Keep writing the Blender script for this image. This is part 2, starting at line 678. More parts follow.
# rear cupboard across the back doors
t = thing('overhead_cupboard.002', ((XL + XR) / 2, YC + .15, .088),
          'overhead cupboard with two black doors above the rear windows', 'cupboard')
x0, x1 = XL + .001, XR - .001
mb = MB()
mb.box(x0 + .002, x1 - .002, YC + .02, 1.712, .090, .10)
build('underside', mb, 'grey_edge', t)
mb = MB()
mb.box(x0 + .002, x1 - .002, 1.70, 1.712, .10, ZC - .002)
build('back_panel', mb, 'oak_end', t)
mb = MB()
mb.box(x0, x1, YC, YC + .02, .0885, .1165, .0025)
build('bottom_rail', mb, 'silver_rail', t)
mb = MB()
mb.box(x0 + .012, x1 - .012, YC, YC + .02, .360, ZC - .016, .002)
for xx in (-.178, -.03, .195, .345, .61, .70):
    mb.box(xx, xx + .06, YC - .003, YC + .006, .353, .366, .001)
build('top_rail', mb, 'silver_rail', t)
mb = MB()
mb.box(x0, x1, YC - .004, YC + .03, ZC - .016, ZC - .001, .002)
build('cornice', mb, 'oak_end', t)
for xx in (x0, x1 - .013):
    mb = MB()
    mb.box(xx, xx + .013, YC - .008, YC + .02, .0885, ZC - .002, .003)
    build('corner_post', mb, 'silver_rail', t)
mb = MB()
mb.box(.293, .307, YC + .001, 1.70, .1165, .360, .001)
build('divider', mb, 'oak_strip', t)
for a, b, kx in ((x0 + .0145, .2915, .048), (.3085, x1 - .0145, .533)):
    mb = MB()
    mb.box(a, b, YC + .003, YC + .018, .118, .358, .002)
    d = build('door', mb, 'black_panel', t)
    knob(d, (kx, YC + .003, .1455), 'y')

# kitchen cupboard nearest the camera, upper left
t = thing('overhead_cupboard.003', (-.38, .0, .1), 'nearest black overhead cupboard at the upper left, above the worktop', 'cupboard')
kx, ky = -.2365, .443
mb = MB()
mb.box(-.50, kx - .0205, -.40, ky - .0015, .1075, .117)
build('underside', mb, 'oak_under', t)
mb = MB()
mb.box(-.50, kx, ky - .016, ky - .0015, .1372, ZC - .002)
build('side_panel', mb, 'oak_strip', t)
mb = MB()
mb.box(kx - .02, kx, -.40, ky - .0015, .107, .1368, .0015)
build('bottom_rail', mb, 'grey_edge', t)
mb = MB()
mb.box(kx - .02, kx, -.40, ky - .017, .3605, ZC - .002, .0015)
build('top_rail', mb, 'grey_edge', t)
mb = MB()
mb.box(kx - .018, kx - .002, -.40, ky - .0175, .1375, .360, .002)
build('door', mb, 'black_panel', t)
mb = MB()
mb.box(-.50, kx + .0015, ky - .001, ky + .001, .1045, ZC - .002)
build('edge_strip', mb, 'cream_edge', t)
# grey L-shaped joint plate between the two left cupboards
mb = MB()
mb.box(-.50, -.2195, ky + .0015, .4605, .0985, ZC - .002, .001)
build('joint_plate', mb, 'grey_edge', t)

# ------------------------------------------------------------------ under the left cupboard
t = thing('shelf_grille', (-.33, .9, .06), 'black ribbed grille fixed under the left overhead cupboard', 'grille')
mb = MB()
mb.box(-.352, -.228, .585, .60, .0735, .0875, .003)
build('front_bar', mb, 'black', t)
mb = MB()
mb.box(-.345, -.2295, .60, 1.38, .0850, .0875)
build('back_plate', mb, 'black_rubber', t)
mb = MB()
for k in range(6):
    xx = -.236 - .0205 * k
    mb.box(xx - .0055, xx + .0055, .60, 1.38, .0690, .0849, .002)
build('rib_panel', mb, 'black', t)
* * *
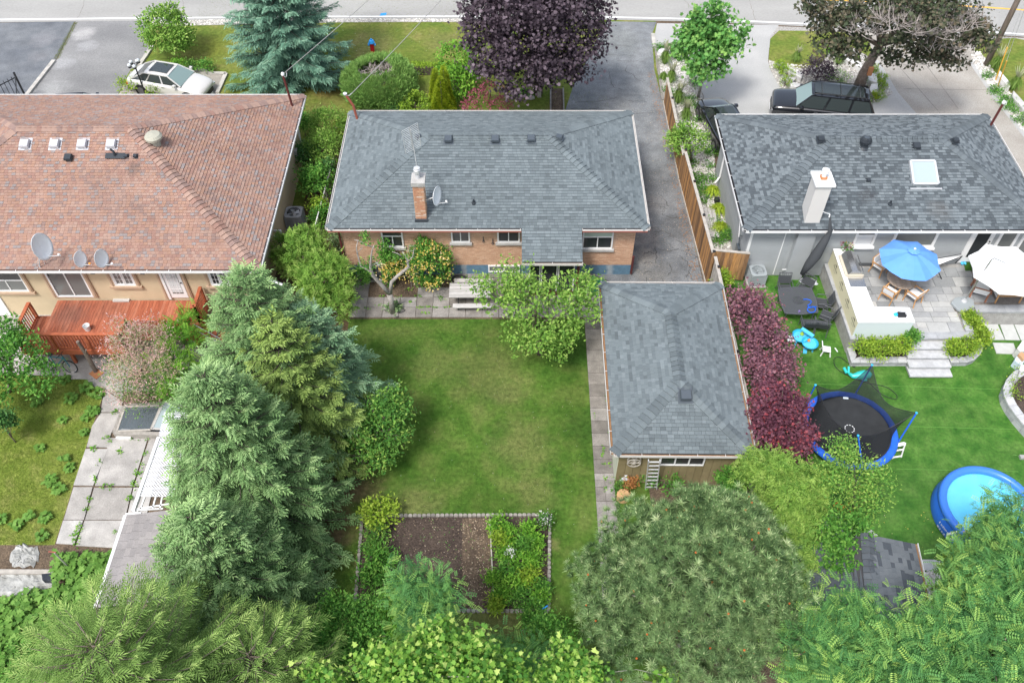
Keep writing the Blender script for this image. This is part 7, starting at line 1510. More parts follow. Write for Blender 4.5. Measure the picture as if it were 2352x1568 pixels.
---
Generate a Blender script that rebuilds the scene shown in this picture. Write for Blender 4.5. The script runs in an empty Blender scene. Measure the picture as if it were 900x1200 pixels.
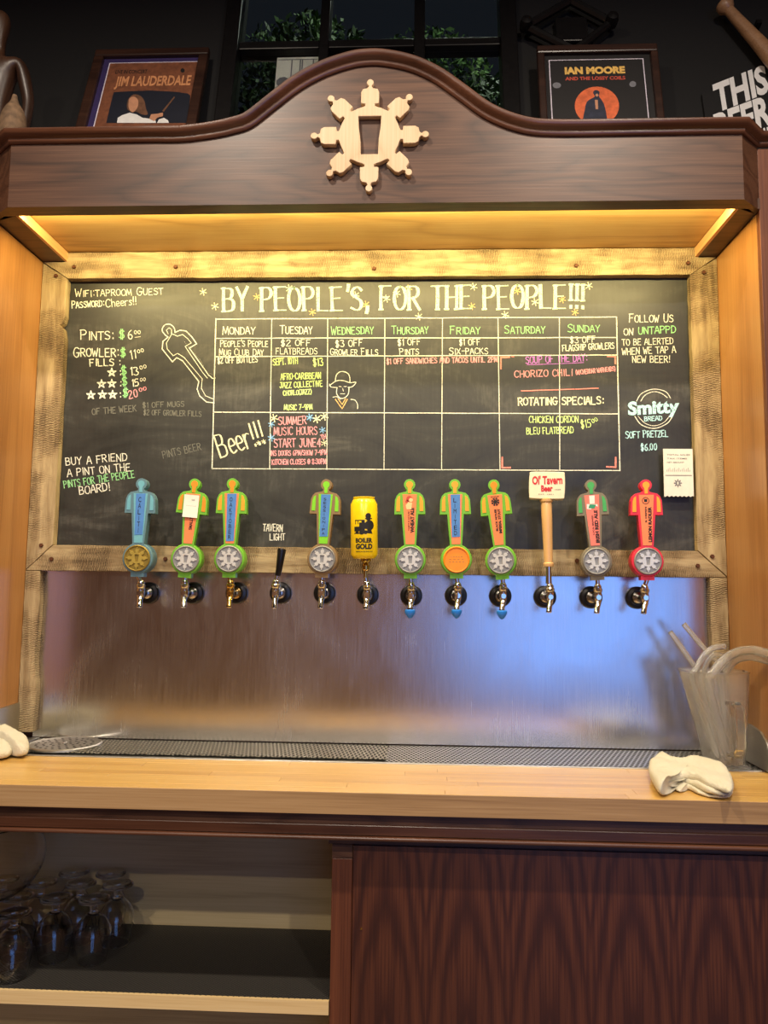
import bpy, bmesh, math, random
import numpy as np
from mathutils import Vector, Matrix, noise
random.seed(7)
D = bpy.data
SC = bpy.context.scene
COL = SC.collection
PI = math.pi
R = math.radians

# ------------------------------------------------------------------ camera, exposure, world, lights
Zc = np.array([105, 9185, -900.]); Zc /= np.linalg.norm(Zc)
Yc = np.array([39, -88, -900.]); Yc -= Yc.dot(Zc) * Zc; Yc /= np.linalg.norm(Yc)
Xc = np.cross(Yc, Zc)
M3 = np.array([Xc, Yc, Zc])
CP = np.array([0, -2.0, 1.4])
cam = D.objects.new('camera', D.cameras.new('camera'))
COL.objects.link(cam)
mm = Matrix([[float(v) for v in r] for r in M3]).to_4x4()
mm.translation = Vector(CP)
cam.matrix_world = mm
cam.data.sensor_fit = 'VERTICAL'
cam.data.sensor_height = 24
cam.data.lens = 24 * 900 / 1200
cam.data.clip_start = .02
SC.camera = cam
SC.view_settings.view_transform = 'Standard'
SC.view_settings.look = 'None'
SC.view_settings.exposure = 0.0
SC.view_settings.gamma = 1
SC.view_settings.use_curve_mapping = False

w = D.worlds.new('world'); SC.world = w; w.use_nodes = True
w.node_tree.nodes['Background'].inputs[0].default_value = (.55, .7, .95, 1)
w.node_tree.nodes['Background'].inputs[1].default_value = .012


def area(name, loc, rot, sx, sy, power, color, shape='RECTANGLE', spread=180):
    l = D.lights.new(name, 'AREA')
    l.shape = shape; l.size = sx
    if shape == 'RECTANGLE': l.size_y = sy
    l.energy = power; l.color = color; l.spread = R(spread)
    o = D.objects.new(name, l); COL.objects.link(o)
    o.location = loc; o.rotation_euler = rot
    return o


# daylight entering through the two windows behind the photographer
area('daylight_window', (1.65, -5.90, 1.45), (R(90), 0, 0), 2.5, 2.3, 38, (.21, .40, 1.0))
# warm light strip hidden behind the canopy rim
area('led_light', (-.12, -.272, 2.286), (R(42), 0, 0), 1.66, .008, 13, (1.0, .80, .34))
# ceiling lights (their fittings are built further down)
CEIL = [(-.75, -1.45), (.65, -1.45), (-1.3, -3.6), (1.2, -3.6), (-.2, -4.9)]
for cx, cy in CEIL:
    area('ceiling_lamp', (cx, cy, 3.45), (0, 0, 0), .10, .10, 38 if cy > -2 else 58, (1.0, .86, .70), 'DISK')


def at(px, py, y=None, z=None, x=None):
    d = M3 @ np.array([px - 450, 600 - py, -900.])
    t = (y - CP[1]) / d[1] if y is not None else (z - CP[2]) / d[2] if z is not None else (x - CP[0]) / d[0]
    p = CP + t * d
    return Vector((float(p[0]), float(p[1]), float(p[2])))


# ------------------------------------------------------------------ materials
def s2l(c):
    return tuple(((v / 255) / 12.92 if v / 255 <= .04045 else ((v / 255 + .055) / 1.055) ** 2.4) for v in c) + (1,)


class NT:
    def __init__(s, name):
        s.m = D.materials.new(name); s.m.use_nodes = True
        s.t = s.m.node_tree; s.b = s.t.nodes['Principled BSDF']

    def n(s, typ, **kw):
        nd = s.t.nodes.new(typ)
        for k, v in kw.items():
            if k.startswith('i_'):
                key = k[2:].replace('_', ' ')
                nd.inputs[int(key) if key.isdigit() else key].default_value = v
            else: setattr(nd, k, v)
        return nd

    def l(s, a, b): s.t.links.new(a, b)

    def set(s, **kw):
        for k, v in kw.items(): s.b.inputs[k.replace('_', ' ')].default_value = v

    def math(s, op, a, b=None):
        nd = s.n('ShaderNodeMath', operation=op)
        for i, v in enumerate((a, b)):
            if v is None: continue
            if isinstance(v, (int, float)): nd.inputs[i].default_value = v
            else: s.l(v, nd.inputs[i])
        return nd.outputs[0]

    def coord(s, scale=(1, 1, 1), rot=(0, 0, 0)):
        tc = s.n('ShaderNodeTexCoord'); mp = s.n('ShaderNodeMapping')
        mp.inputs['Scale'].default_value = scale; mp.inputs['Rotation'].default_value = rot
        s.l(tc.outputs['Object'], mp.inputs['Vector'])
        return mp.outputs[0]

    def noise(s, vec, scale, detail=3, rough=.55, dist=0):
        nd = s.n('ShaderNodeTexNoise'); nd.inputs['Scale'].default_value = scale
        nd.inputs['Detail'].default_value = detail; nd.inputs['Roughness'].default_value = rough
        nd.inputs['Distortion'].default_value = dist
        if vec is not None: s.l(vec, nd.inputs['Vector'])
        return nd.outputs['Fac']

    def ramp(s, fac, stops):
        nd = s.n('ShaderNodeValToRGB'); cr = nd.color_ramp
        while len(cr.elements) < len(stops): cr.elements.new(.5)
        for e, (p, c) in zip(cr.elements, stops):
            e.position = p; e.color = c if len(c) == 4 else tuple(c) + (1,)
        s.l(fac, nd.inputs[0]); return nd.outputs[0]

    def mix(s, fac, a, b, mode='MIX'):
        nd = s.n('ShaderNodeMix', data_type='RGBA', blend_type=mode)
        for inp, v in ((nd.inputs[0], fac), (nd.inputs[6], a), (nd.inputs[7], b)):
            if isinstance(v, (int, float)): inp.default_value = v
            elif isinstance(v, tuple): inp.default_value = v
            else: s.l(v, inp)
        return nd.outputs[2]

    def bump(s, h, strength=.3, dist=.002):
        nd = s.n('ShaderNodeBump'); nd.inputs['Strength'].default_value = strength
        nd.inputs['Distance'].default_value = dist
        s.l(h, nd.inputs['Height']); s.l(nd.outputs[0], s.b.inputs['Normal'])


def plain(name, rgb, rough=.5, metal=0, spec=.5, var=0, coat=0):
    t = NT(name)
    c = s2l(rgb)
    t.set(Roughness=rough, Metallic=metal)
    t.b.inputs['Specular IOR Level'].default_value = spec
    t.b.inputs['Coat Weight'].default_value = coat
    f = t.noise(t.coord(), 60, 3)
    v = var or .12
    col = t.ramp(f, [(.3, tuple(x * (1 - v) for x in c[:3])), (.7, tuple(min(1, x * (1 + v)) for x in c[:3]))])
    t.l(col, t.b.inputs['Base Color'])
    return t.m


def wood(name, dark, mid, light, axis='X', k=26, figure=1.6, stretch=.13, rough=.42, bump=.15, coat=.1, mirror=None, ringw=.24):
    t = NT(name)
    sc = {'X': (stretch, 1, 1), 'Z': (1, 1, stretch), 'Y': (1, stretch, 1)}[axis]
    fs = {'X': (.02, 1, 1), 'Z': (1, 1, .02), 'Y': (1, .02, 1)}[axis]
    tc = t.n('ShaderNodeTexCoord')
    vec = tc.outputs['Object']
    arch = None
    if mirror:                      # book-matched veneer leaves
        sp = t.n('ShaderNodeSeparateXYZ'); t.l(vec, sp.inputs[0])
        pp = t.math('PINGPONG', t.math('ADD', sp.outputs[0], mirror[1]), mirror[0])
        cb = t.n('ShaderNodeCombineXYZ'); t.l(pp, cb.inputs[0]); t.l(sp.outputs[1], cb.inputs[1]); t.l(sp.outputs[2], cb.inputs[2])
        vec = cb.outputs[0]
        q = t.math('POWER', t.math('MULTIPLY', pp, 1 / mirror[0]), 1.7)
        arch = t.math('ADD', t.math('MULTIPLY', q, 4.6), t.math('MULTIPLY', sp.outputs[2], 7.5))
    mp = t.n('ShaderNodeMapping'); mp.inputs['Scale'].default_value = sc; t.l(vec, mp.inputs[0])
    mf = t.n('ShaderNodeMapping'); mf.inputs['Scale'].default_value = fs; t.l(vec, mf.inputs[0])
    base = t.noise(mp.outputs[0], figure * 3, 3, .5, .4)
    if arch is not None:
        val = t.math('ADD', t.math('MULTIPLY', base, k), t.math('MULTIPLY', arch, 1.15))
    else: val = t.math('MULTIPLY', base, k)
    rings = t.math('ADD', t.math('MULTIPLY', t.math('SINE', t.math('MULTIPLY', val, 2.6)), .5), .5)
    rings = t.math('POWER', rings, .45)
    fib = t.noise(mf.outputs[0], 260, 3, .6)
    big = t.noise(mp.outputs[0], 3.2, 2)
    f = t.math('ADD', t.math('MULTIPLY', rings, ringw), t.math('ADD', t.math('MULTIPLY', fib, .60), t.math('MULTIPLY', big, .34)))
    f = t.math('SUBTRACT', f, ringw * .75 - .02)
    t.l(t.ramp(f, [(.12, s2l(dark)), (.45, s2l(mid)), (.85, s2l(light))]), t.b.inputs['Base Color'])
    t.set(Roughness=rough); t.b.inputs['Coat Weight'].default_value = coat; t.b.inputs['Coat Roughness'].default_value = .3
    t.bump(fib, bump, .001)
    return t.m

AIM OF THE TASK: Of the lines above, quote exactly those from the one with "Generate a Blender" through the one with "SC.view_settings.use_curve_mapping = False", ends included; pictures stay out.

EXERCISE ANSWER:
Generate a Blender script that rebuilds the scene shown in this picture. Write for Blender 4.5. The script runs in an empty Blender scene. Measure the picture as if it were 900x1200 pixels.
import bpy, bmesh, math, random
import numpy as np
from mathutils import Vector, Matrix, noise
random.seed(7)
D = bpy.data
SC = bpy.context.scene
COL = SC.collection
PI = math.pi
R = math.radians

# ------------------------------------------------------------------ camera, exposure, world, lights
Zc = np.array([105, 9185, -900.]); Zc /= np.linalg.norm(Zc)
Yc = np.array([39, -88, -900.]); Yc -= Yc.dot(Zc) * Zc; Yc /= np.linalg.norm(Yc)
Xc = np.cross(Yc, Zc)
M3 = np.array([Xc, Yc, Zc])
CP = np.array([0, -2.0, 1.4])
cam = D.objects.new('camera', D.cameras.new('camera'))
COL.objects.link(cam)
mm = Matrix([[float(v) for v in r] for r in M3]).to_4x4()
mm.translation = Vector(CP)
cam.matrix_world = mm
cam.data.sensor_fit = 'VERTICAL'
cam.data.sensor_height = 24
cam.data.lens = 24 * 900 / 1200
cam.data.clip_start = .02
SC.camera = cam
SC.view_settings.view_transform = 'Standard'
SC.view_settings.look = 'None'
SC.view_settings.exposure = 0.0
SC.view_settings.gamma = 1
SC.view_settings.use_curve_mapping = False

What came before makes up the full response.